セキュリティの論点

サイバーセキュリティ基本法とは何か--日本のセキュリティ施策が“自立”する - (page 3)

中山貴禎(ネットエージェント)

2014-11-26 07:15

 これらの施策にも具体的に挙げられていますが、「サイバーセキュリティの確保」には、市場=マーケット(主に第13・14・19条)はもちろんですが、技術力とマンパワーの担保(主に第20~23条)が必要条件です。研究開発を推進するためには、設備や機材などはもちろんですが、多くの研究者や技術者が必要です。多くの研究者や技術者を育てるには、より多くの予備軍(=研究者や技術者の志望者)が必要です。では、どうすれば多くの予備軍を継続的に集められるでしょうか。

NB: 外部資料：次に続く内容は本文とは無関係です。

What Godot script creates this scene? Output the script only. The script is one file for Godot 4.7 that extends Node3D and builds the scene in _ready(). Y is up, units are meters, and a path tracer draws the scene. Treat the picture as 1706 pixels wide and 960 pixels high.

 日本では、以前からこうした情報セキュリティ研究者や技術者が不足していると言われています。NHKによれば国内に情報セキュリティ技術者は26万5000人と、企業数などから考えると約8万人ほど不足しており、さらにそのうち16万人の情報セキュリティ技術者の能力が不足している、と言います。

 日本の企業内では、果たして「情報セキュリティ専任の技術者」はどれだけ存在するのでしょうか。予算的な問題で、もしくは会社の理解や認識不足などにより、他の業務のかたわら情報セキュリティ担当も兼任している技術者が圧倒的に多いのが日本の現状です。

 また日本の多くの企業において、情報セキュリティ技術者は重要かつ高度な専門職という認識ではなく、能力をもっていても優遇されないことが多いようです。重要な情報を守り、有事の際に事業存続を左右しかねない「重い」タスクを担うはずの情報セキュリティ技術者の平均賃金は、残念ながらアメリカと比較するとおよそ半分です。

 前述の基本法にある施策によってサイバーセキュリティが成長産業となることはもちろん重要ですが、それだけではまだ足りないと感じます。認識を改め、優秀な人材が「情報セキュリティ技術者になりたい」と夢を持てるような状態にならないと、多くの予備軍がサイバーセキュリティに夢を持てないため、継続的に人材を確保できず、研究者の数も増えないでしょう。日本のサイバーセキュリティにおける研究開発が促進されないと、これまでの流れを変えることはできないように思います。

 今回のサイバーセキュリティ基本法の成立が、こうした国内の情報セキュリティに関するネガティブな要素を払拭する契機となればと強く思います。そしてそれが、日本のサイバーセキュリティ戦略を成功させる最上の加速装置です。

 千里の道も一歩からと申します。読者の皆さんの会社にもいらっしゃるであろう情報セキュリティ担当者を、機会があったら労わってあげて下されば幸いです。

中山貴禎
トヨタや大手広告代理店など、さまざまな業界を渡り歩き、2010年1月よりネットエージェント取締役。機密情報外部流出対策製品のPM兼務。クラウド関連特許取得、米SANSにてトレーニング受講等、実務においても精力的に活動。